Well, Craig has debated Hitchens, as well as Richard Carrier. You could find the Hitchens debate on Youtube, but I'm not sure you still can as the person who uploaded it had their account suspended or something.
How was the debate with Richard Carrier. He debated alongside Dan Barker with Hassanain Rajabali and Michael Corey. Have a search on Youtube. Actually, I posted those debates on here if you have not seen them already. The topic was called, "Does God Not Exist?"
Anyway, Hitchens got his ass handed to him, and I say that as someone who likes him. He just doesn't deal with the issues, he simply tries to dance around them.
The thing is, all those arguments (ontological, teleological and cosmological) have been refuted many times since David Hume and Immanuel Kant. I know that Hitchens is a philosophy graduate and should have been well aware of the refutations and could have dealt them out.
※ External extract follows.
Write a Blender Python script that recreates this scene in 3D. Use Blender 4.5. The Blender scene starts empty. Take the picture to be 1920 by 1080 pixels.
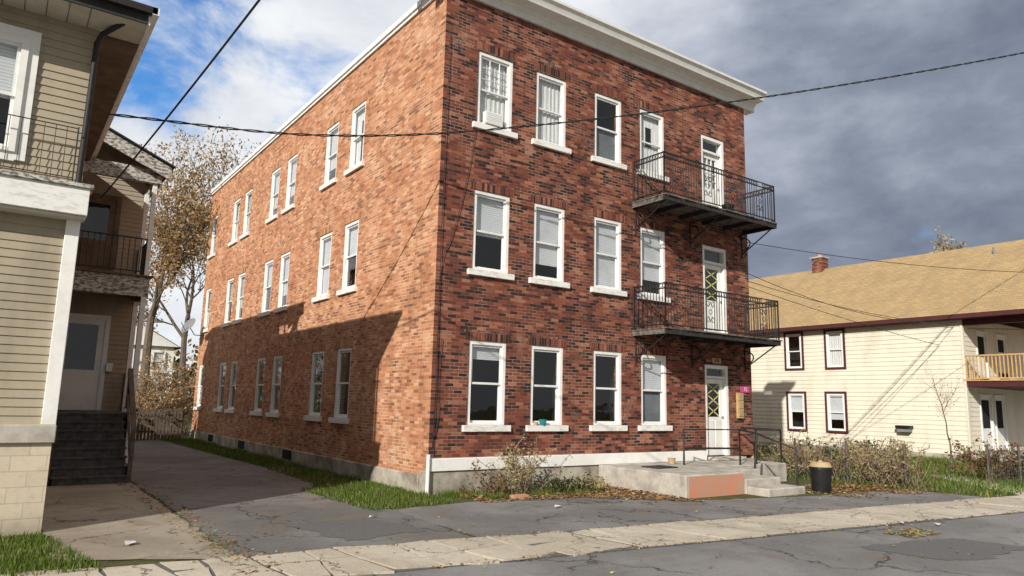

And no, quite the opposite. Craig or his people contacted Dawkins and asked him to debate Craig while he was in the UK, and Dawkins simply replied with some crap about not debating someone who isn't at least a bishop. Which is funny because he debated John Lennox, who is a mathematician, not a cleric, several times.
This would have been a great opportunity for Dawkins to have debated someone who really is credible. WCG isn't like a southern baptist minister who can be knocked over with the slightest breath. It's this guys job to prove the existence of God.
And yes. Hitchens book is an argument against the stupidity that's often caused or exacerbated by religion.
But it's interesting. It may be that Hitchens simply doesn't care about disproving the existence of a god per se. I noticed that in the Turek debate he said, correctly, that none of the arguments Turek gave could prove theism, and more specifically Christian theism, to be true.
Hitchens is, after all, an 'antitheist,' not an atheist as such. I doubt he'd care if Deism turned out to be true, and so as long as theists only offer arguments that support the existence of a god, rather than a theistic god, it may simply be that he doesn't care about refuting them.
Yep, those arguments at a push can only show a rather indifferent deist god. The irony of all these arguments is that they can be placed under the belief system of any religion with a godhead, but what does that prove?
It could be possible that Hitch let's out a quiet sigh of bewilderment when these arguments are presented and doesn't want to exert the effort.